:: AIM ::
Repeat the listing below in full, exactly as it stands.

[begin SOURCE DATA]

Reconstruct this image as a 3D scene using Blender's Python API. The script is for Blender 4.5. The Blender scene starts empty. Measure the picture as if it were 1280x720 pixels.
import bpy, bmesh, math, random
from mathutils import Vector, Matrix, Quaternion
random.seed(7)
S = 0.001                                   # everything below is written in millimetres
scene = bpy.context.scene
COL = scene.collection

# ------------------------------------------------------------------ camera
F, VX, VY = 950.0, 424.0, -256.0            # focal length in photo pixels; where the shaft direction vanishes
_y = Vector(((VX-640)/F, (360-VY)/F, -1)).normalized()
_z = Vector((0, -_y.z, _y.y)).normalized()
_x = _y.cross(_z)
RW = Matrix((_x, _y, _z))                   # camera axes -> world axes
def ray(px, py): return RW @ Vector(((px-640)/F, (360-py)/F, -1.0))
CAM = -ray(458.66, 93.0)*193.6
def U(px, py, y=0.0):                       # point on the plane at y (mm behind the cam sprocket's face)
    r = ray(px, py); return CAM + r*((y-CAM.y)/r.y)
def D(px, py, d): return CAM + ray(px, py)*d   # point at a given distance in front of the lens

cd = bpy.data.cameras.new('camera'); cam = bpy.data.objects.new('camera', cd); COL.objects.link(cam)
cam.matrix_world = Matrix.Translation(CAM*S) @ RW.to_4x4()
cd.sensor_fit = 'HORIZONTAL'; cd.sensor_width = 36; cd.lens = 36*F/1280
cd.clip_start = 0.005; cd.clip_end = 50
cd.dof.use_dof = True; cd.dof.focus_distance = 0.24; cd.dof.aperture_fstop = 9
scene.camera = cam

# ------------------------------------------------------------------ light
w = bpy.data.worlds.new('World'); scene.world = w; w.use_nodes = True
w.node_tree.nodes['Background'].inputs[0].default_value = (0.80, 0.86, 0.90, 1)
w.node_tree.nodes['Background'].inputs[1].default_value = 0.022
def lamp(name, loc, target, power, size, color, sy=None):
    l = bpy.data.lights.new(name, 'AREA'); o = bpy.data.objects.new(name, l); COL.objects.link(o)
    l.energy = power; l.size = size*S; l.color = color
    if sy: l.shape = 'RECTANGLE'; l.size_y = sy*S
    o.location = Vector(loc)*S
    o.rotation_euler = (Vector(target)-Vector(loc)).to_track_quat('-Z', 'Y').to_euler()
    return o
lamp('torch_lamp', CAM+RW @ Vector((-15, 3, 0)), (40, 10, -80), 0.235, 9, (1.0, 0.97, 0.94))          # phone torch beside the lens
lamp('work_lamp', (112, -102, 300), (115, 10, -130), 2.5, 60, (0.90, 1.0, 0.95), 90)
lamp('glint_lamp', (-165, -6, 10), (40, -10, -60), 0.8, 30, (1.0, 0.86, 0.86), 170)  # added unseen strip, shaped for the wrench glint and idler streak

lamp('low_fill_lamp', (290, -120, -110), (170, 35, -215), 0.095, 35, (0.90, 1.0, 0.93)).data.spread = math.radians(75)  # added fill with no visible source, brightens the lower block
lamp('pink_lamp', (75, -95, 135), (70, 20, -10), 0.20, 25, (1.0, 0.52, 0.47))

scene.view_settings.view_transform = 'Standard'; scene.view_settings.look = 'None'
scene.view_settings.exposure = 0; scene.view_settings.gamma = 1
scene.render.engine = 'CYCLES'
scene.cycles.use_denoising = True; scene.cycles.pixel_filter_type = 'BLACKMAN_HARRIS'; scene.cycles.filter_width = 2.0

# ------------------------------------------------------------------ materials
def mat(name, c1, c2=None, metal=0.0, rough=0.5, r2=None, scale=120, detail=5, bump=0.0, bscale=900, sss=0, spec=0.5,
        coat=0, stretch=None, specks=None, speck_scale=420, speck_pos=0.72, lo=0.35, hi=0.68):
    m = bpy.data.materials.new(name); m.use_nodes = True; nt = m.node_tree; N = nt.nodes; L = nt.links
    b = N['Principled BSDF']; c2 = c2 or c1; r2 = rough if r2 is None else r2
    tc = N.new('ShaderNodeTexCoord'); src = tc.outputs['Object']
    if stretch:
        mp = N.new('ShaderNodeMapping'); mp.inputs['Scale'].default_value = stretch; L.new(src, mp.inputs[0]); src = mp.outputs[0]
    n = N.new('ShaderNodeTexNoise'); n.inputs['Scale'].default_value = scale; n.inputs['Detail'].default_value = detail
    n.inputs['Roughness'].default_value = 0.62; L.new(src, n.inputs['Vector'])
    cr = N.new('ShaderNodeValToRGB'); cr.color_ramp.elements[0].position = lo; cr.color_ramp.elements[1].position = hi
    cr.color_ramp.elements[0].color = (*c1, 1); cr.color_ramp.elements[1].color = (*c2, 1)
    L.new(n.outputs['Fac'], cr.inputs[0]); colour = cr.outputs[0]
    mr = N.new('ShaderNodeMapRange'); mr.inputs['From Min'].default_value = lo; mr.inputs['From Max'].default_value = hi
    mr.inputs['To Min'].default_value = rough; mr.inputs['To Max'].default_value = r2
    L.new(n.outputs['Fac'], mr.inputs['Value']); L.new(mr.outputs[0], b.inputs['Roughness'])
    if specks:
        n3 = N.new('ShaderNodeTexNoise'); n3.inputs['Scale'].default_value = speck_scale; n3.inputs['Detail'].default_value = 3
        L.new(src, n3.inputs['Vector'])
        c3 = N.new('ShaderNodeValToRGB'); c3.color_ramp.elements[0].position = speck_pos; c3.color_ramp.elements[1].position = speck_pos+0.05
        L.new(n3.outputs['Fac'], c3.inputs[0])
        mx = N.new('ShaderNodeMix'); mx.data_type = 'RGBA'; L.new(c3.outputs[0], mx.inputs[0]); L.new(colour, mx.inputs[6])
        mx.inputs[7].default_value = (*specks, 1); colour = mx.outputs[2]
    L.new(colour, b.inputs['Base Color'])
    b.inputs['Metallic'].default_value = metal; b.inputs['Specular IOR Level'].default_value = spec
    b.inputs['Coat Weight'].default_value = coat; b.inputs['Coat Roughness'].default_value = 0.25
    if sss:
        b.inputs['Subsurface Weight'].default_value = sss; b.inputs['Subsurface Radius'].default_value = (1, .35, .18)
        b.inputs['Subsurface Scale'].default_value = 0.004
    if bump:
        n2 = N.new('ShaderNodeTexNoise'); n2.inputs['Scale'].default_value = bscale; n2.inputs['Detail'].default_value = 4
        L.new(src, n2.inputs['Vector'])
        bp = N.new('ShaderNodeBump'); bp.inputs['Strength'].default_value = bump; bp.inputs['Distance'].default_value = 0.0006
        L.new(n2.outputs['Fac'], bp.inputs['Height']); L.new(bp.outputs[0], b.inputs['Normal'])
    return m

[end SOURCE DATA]

:: RESPONSE TO THIS EXERCISE ::
Reconstruct this image as a 3D scene using Blender's Python API. The script is for Blender 4.5. The Blender scene starts empty. Measure the picture as if it were 1280x720 pixels.
import bpy, bmesh, math, random
from mathutils import Vector, Matrix, Quaternion
random.seed(7)
S = 0.001                                   # everything below is written in millimetres
scene = bpy.context.scene
COL = scene.collection

# ------------------------------------------------------------------ camera
F, VX, VY = 950.0, 424.0, -256.0            # focal length in photo pixels; where the shaft direction vanishes
_y = Vector(((VX-640)/F, (360-VY)/F, -1)).normalized()
_z = Vector((0, -_y.z, _y.y)).normalized()
_x = _y.cross(_z)
RW = Matrix((_x, _y, _z))                   # camera axes -> world axes
def ray(px, py): return RW @ Vector(((px-640)/F, (360-py)/F, -1.0))
CAM = -ray(458.66, 93.0)*193.6
def U(px, py, y=0.0):                       # point on the plane at y (mm behind the cam sprocket's face)
    r = ray(px, py); return CAM + r*((y-CAM.y)/r.y)
def D(px, py, d): return CAM + ray(px, py)*d   # point at a given distance in front of the lens

cd = bpy.data.cameras.new('camera'); cam = bpy.data.objects.new('camera', cd); COL.objects.link(cam)
cam.matrix_world = Matrix.Translation(CAM*S) @ RW.to_4x4()
cd.sensor_fit = 'HORIZONTAL'; cd.sensor_width = 36; cd.lens = 36*F/1280
cd.clip_start = 0.005; cd.clip_end = 50
cd.dof.use_dof = True; cd.dof.focus_distance = 0.24; cd.dof.aperture_fstop = 9
scene.camera = cam

# ------------------------------------------------------------------ light
w = bpy.data.worlds.new('World'); scene.world = w; w.use_nodes = True
w.node_tree.nodes['Background'].inputs[0].default_value = (0.80, 0.86, 0.90, 1)
w.node_tree.nodes['Background'].inputs[1].default_value = 0.022
def lamp(name, loc, target, power, size, color, sy=None):
    l = bpy.data.lights.new(name, 'AREA'); o = bpy.data.objects.new(name, l); COL.objects.link(o)
    l.energy = power; l.size = size*S; l.color = color
    if sy: l.shape = 'RECTANGLE'; l.size_y = sy*S
    o.location = Vector(loc)*S
    o.rotation_euler = (Vector(target)-Vector(loc)).to_track_quat('-Z', 'Y').to_euler()
    return o
lamp('torch_lamp', CAM+RW @ Vector((-15, 3, 0)), (40, 10, -80), 0.235, 9, (1.0, 0.97, 0.94))          # phone torch beside the lens
lamp('work_lamp', (112, -102, 300), (115, 10, -130), 2.5, 60, (0.90, 1.0, 0.95), 90)
lamp('glint_lamp', (-165, -6, 10), (40, -10, -60), 0.8, 30, (1.0, 0.86, 0.86), 170)  # added unseen strip, shaped for the wrench glint and idler streak

lamp('low_fill_lamp', (290, -120, -110), (170, 35, -215), 0.095, 35, (0.90, 1.0, 0.93)).data.spread = math.radians(75)  # added fill with no visible source, brightens the lower block
lamp('pink_lamp', (75, -95, 135), (70, 20, -10), 0.20, 25, (1.0, 0.52, 0.47))

scene.view_settings.view_transform = 'Standard'; scene.view_settings.look = 'None'
scene.view_settings.exposure = 0; scene.view_settings.gamma = 1
scene.render.engine = 'CYCLES'
scene.cycles.use_denoising = True; scene.cycles.pixel_filter_type = 'BLACKMAN_HARRIS'; scene.cycles.filter_width = 2.0

# ------------------------------------------------------------------ materials
def mat(name, c1, c2=None, metal=0.0, rough=0.5, r2=None, scale=120, detail=5, bump=0.0, bscale=900, sss=0, spec=0.5,
        coat=0, stretch=None, specks=None, speck_scale=420, speck_pos=0.72, lo=0.35, hi=0.68):
    m = bpy.data.materials.new(name); m.use_nodes = True; nt = m.node_tree; N = nt.nodes; L = nt.links
    b = N['Principled BSDF']; c2 = c2 or c1; r2 = rough if r2 is None else r2
    tc = N.new('ShaderNodeTexCoord'); src = tc.outputs['Object']
    if stretch:
        mp = N.new('ShaderNodeMapping'); mp.inputs['Scale'].default_value = stretch; L.new(src, mp.inputs[0]); src = mp.outputs[0]
    n = N.new('ShaderNodeTexNoise'); n.inputs['Scale'].default_value = scale; n.inputs['Detail'].default_value = detail
    n.inputs['Roughness'].default_value = 0.62; L.new(src, n.inputs['Vector'])
    cr = N.new('ShaderNodeValToRGB'); cr.color_ramp.elements[0].position = lo; cr.color_ramp.elements[1].position = hi
    cr.color_ramp.elements[0].color = (*c1, 1); cr.color_ramp.elements[1].color = (*c2, 1)
    L.new(n.outputs['Fac'], cr.inputs[0]); colour = cr.outputs[0]
    mr = N.new('ShaderNodeMapRange'); mr.inputs['From Min'].default_value = lo; mr.inputs['From Max'].default_value = hi
    mr.inputs['To Min'].default_value = rough; mr.inputs['To Max'].default_value = r2
    L.new(n.outputs['Fac'], mr.inputs['Value']); L.new(mr.outputs[0], b.inputs['Roughness'])
    if specks:
        n3 = N.new('ShaderNodeTexNoise'); n3.inputs['Scale'].default_value = speck_scale; n3.inputs['Detail'].default_value = 3
        L.new(src, n3.inputs['Vector'])
        c3 = N.new('ShaderNodeValToRGB'); c3.color_ramp.elements[0].position = speck_pos; c3.color_ramp.elements[1].position = speck_pos+0.05
        L.new(n3.outputs['Fac'], c3.inputs[0])
        mx = N.new('ShaderNodeMix'); mx.data_type = 'RGBA'; L.new(c3.outputs[0], mx.inputs[0]); L.new(colour, mx.inputs[6])
        mx.inputs[7].default_value = (*specks, 1); colour = mx.outputs[2]
    L.new(colour, b.inputs['Base Color'])
    b.inputs['Metallic'].default_value = metal; b.inputs['Specular IOR Level'].default_value = spec
    b.inputs['Coat Weight'].default_value = coat; b.inputs['Coat Roughness'].default_value = 0.25
    if sss:
        b.inputs['Subsurface Weight'].default_value = sss; b.inputs['Subsurface Radius'].default_value = (1, .35, .18)
        b.inputs['Subsurface Scale'].default_value = 0.004
    if bump:
        n2 = N.new('ShaderNodeTexNoise'); n2.inputs['Scale'].default_value = bscale; n2.inputs['Detail'].default_value = 4
        L.new(src, n2.inputs['Vector'])
        bp = N.new('ShaderNodeBump'); bp.inputs['Strength'].default_value = bump; bp.inputs['Distance'].default_value = 0.0006
        L.new(n2.outputs['Fac'], bp.inputs['Height']); L.new(bp.outputs[0], b.inputs['Normal'])
    return m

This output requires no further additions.